Es freut mich, dass dir die Dialoge gefallen haben. Ich meine auch, dass sie in Kurzgeschichten nicht fehlen sollten, denn sie informieren und treiben die Handlung voran.
Gewiss habe ich lyrische Bilder gezeichnet, in denen dann die Dialoge zurücktreten.

Die Frau am Anfang und die Frau am Ende mit unterschiedlicher Bedeutung, sollen sie doch die Auswirkungen eines Krieges darstellen, die auch vor einer Familie nicht halt machen, sie zerstören.

LG
Gerd
 

Ralf Langer

Mitglied
hallo gerian,
die frage die sich mir stellt,
und die die Geschichte nicht beantwortet
ist,
wie kommt der papa im krieg an eine frau.

andererseits ist die reaktion de mutter
auf diesen affront stark.
vielleicht zu stark?
Werde nochmal darüber nachdenken.

lg
ralf
 
S

suzah

Gast
hallo gerian,

"Der Baum im Vorgarten blühte schon im vierten Jahr.
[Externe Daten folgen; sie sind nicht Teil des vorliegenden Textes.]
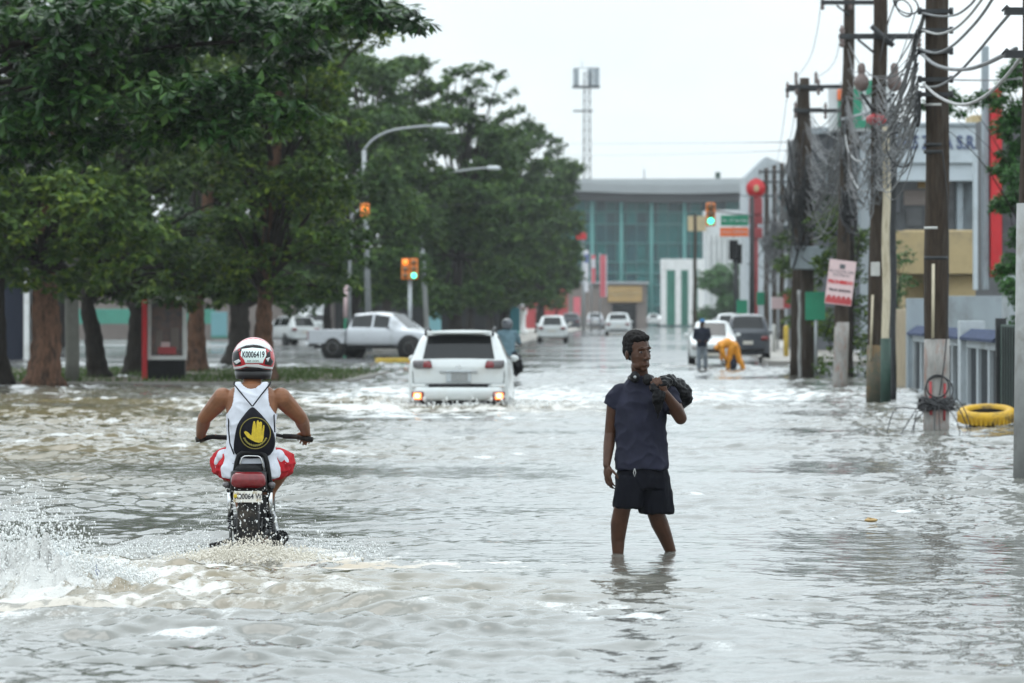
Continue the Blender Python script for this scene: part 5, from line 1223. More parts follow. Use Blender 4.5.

Er und ich waren größer geworden. Aber der Krieg dauerte immer noch."
der baum blüht also 43 im 4. jahr, wenn man davon ausgeht, dass er während des krieges (nicht vorher) blühte.
wenn dann der alarm, das schlafen des kindes und erwachen alles nacheinander passiert, also zumindest im gleichen frühjahr, kann der krieg nicht aus sein und der vater heimkehren (der krieg war erst am 8.5.45 aus), der vater könnte also erst dann kommen, evtl bereits im april, wenn er in bereits vorher besetzten gebieten war.

"donnerten Flugzeuge vom Himmel, stürzten und jaulten wie Hyänen auf uns nieder und drehten dann ab. Danach krachte es irgendwo in der Nähe."
meines wissens warfen nur die deutschen sturzkampfbomber (stukas) ihre bomben im sturzflug ab, gemeint sind aber wohl die us-bomber.

lg suzah
 
S

suzah

Gast
hallo ralf,

wieso sollte der vater nicht an eine frau kommen? gelegenheiten ergaben sich immer, rote-kreuz-schwestern, frauen, mit denen er gemeinsam flüchtete, oder die ihm halfen, sich zu verstecken und zu flüchten (desertieren im letzten kriegsmonat oder um der gefangenschaft zu entgehen) etc etc.

lg suzah
 

Ralf Langer

Mitglied
liebe suzah,
natuerlich gibt es immer gelegenheiten.
die frage fuer mich war nur:
tat diese gelegenheit hier, in dieser geschichte not.
das bild der mutter ist stark gezeichnet.
auch ohne die andere frau.

verbleibe gruebelnd
ralf
 

gerian

Mitglied
Hallo zusah,

gut beobachtet, zusah, das mit dem blühenden Baum im vierten Jahr, richtig, das war 1943.
Alles andere dann wohl eher Poesie.
Ich müsste da wohl dennoch konkreter werden. Oder Toleranz erwarten dürfen.
Manchmal sind die Wahrnehmungsgrenzen fließend, erst recht bei einem fünfjährigen Kind, ist doch alles aus der Perspektive eines Kindes.

In der Beantworung zu Ralf Langer danke ich dir. Du hast ihm geholfen, seine Sichtweise zu erweitern, zumal es ja tatsächlich in jener Zeit Frauen gab, die auch fast an der Front standen...

LG
Gerian
 
S

suzah

Gast
hallo gerian,
ja, es ist aus der sicht des kindes und das ist immer schwierig, weil sich da leicht eine "erwachsenensicht" einschleicht. du hast das sonst auch gut gelöst, aber "...murmelte er etwas vom nahenden ´Endsieg´", ob ein fünfjähriger diese formulierung so wiederholt?
liebe grüße suzah
 

gerian

Mitglied
hallo suzah,

ja, hast vollkommen Recht, es ist eine Gratwanderung, aus der Perspektive eines Kindes zu schreiben. Danke für den Hinweis.